Güncelleme Tarihi:
SİYASİ ARAYIŞ İÇİNDE DEĞİLİM
- İktidarın çözüm sürecine yönelik politikasını eleştiriyorsunuz. Peki CHP ne yapıyor?
Bu süreci üzüntüyle izliyor. Bilgisi yok. Hepimiz yorum yapıyoruz ama resmen ifade edilmiş bir şey yok.
- Özlemişsiniz gibi geldi.
Neyi? Siyaseti mi? (Gülüyor.)
- CHP’nin şimdiki yönetiminin bu anlattığınız kaygıları dile getirmekte yetersiz kaldığını mı düşünüyorsunuz?

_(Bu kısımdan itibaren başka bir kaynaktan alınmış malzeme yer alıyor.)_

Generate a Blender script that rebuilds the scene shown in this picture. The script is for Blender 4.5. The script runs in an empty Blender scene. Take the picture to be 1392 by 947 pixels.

Hayır. Ben bu anlayışlarımı Sayın Genel Başkan’la da paylaşıyorum. Fırsat bulduğumuzda bunları ifade ediyoruz. Bugüne kadar kamuoyuyla paylaşmadım fakat sorun artık belli bir noktaya geldi. Şu noktadan sonra ben bunları siyasi bir anlayış içinde, hele partici bir anlayış içinde söylüyor değilim kesinlikle. Tamamen görmüş geçirmiş bir insan olarak, Türkiye’nin bir vatandaşı olarak, heyecanla bu duyguları paylaşma ihtiyacı içindeyim. Bende şu an gördüğünüz heyecan, coşku, ne derseniz, altında bu yatıyor. Siyasi bir arayış içinde bunları söylemediğimin bilinmesini isterim.
- Ama herkes bunları öyle okuyacak. “Deniz Bey acaba tekrar genel başkanlığa mı dönmek istiyor” diye sorulacak?
Elbette soruyorlardır. Ama benim gündemimde böyle bir mesele kesinlikle yok. Ben Türkiye iyi olsun istiyorum, Cumhuriyet Halk Partisi iyi olsun istiyorum. Türkiye’nin iyiliği ile de Cumhuriyet Halk Partisi arasında da bağlantı kuruyorum. İktidar olmasak bile biri iyi olursa öbürü de iyi olur.
- Yeni CHP diye bir şey olamadı mı Deniz Baykal’dan sonra?
CHP daima yenidir. Ona hiç şüphe yok. İnönü’nün CHP’si Atatürk’ünkinden yenidir, Ecevit’inki İnönü’den yenidir, bizimki daha yenidir. Şimdi yeni bir şey. Adına yeni demeye gerek yok, bu bir süreçtir. CHP sürekli olarak kendisini üretmektedir ve bu da çok doğaldır. CHP’nin kendini üretiyor olması içinden çıktığı tarihsel süreci reddetmek anlamına gelmez. O tarihsel süreçte hata yok, yanlış yok anlamına da gelmez.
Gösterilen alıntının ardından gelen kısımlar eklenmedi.